Recorded information
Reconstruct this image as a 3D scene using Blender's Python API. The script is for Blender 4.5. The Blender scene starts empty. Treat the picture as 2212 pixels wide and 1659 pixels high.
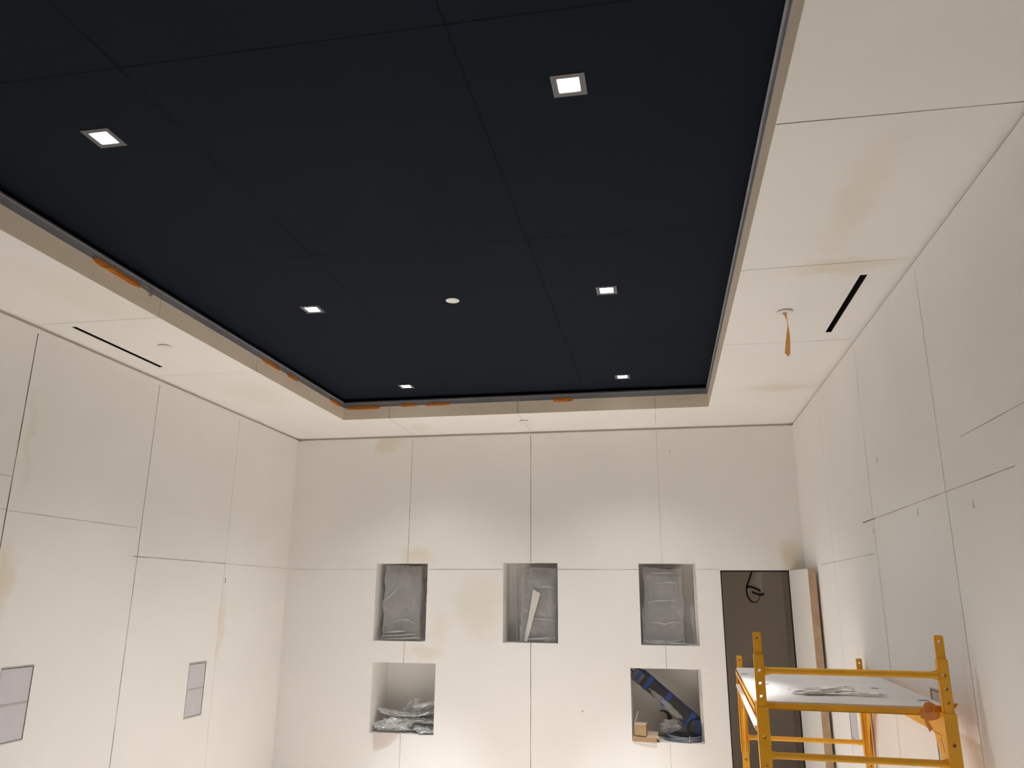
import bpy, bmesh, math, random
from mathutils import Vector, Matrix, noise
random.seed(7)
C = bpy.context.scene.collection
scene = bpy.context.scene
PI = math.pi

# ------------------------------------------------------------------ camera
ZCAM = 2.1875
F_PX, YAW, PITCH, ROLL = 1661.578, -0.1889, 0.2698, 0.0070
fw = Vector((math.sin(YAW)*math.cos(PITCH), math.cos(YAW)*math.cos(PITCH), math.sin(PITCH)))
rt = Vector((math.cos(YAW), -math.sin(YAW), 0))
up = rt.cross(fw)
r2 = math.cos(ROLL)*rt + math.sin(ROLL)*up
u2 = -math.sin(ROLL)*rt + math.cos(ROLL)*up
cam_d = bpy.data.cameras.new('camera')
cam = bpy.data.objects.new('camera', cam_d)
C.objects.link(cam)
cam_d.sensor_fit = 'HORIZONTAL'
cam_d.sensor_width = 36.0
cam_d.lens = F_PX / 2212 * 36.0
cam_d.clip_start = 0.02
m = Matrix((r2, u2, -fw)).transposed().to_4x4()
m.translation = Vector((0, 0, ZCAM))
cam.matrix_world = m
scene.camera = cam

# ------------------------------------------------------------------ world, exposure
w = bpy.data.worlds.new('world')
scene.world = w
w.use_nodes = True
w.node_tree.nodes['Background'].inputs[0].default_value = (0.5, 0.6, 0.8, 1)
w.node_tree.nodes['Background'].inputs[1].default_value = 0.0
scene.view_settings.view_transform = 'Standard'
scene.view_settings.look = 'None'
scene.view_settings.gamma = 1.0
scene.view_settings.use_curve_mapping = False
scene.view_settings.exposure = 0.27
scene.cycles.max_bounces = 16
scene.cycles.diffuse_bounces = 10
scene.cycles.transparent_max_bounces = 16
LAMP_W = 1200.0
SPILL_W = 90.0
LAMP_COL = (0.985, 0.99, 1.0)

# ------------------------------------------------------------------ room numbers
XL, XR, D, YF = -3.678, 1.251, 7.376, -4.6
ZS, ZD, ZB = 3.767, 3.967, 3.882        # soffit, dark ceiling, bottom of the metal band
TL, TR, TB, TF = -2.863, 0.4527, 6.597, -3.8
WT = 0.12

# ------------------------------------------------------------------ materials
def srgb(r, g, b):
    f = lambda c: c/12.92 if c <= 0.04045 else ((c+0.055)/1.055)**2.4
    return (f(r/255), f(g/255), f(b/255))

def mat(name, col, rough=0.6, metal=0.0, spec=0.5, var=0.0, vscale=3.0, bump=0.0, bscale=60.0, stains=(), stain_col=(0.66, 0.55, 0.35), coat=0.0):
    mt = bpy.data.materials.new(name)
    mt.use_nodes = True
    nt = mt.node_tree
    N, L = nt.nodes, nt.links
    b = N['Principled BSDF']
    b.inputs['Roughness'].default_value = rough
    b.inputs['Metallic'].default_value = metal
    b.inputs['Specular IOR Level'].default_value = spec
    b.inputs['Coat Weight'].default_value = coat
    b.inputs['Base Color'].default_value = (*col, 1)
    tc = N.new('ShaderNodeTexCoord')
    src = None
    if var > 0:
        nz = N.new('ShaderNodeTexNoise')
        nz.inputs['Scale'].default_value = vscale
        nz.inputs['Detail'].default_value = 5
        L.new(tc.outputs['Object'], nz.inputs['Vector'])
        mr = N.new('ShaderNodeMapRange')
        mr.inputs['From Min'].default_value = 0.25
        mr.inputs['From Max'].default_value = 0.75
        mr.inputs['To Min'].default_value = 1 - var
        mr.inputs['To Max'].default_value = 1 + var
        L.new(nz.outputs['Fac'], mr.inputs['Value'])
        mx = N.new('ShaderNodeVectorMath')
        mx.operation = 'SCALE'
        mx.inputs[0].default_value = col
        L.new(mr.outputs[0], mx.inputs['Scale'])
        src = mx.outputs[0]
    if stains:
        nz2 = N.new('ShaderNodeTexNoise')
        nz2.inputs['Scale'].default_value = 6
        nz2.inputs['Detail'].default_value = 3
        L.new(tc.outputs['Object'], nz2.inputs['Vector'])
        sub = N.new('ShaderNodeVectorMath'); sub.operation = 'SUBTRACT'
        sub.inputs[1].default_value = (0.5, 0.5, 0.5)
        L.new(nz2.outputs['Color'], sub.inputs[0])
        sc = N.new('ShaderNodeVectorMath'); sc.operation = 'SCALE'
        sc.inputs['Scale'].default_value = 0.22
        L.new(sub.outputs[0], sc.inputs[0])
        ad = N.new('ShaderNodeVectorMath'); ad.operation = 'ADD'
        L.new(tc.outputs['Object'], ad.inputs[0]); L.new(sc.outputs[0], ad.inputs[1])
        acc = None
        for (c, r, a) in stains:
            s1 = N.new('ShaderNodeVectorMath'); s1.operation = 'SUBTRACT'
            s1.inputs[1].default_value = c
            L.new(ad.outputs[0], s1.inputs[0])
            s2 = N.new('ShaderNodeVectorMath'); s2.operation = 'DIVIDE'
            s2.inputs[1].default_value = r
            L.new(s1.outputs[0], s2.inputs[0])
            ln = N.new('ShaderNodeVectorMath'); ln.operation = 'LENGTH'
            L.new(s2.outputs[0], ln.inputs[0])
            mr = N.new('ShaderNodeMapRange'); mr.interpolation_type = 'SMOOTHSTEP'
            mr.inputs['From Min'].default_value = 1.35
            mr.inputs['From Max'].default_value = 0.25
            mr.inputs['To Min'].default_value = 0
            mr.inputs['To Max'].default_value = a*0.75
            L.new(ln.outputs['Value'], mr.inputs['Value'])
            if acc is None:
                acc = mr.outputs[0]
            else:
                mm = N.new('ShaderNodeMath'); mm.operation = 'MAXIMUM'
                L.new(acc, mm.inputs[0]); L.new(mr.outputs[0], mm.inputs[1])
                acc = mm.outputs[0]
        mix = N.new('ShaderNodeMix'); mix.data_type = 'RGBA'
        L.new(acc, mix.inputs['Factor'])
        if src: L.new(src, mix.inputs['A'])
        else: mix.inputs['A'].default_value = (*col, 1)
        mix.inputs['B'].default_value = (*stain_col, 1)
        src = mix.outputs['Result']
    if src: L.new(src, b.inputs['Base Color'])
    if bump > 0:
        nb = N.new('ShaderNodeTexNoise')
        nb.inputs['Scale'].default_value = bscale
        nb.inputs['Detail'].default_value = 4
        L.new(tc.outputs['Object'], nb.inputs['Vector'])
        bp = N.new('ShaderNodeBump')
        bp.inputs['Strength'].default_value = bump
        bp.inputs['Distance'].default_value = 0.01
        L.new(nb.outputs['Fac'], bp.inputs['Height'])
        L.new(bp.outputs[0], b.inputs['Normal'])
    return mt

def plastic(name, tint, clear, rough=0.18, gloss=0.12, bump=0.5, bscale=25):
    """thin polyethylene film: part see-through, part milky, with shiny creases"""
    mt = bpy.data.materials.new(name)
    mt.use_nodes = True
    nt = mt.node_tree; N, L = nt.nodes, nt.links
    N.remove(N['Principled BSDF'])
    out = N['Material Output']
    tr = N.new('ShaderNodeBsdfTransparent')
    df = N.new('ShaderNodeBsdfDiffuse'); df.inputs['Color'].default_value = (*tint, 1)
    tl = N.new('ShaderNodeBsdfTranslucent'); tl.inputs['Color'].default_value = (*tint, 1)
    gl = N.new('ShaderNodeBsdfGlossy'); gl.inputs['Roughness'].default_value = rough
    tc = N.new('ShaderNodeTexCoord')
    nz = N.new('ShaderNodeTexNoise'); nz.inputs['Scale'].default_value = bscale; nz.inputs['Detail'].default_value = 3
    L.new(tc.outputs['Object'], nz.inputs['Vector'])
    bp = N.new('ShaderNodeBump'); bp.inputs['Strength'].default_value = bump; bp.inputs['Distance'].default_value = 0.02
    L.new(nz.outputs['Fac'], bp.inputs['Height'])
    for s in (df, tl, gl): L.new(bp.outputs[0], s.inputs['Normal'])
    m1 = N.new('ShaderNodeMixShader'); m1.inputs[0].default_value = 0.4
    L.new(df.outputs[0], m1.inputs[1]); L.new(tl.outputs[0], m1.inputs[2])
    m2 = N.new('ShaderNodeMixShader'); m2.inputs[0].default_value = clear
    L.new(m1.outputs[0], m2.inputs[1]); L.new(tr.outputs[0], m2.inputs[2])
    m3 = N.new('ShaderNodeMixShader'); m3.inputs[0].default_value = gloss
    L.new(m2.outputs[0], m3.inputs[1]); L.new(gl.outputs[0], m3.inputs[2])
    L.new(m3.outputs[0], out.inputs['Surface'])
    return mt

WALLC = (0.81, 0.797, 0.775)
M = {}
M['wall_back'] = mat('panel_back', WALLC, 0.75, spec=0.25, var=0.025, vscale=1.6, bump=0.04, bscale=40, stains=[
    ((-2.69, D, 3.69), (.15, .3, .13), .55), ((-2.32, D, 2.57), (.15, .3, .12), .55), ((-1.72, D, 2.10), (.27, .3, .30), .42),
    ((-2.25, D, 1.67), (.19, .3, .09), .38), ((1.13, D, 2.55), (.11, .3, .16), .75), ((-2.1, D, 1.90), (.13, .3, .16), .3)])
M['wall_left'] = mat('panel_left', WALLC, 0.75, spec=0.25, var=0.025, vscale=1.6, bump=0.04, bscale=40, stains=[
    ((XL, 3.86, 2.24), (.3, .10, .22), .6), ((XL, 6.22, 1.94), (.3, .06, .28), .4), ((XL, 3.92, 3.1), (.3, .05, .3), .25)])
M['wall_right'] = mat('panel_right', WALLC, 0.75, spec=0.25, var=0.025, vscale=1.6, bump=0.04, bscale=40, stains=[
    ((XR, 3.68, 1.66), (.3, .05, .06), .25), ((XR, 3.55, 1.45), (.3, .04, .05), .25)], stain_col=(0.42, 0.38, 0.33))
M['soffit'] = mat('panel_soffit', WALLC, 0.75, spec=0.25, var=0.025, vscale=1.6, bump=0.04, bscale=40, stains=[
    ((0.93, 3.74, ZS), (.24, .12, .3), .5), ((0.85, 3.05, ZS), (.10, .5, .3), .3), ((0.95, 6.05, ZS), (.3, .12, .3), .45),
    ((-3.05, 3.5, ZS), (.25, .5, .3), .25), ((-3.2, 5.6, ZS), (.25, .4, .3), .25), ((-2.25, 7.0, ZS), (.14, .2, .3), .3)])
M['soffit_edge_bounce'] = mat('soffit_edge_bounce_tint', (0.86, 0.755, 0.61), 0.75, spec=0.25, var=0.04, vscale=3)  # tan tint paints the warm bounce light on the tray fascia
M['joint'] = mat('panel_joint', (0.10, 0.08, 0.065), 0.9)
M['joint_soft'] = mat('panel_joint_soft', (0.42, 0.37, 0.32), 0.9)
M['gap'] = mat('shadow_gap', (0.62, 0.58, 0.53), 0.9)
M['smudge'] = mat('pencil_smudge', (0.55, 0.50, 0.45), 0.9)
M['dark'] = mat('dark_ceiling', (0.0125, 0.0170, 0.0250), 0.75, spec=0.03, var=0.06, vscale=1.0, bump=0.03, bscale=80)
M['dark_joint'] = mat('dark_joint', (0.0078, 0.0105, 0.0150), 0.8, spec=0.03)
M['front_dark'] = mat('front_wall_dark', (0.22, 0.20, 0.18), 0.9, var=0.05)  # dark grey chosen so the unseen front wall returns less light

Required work
Reproduce the material above exactly, first line through the line that contains "PI = math.pi", minus the pictures.

Correct output
Reconstruct this image as a 3D scene using Blender's Python API. The script is for Blender 4.5. The Blender scene starts empty. Treat the picture as 2212 pixels wide and 1659 pixels high.
import bpy, bmesh, math, random
from mathutils import Vector, Matrix, noise
random.seed(7)
C = bpy.context.scene.collection
scene = bpy.context.scene
PI = math.pi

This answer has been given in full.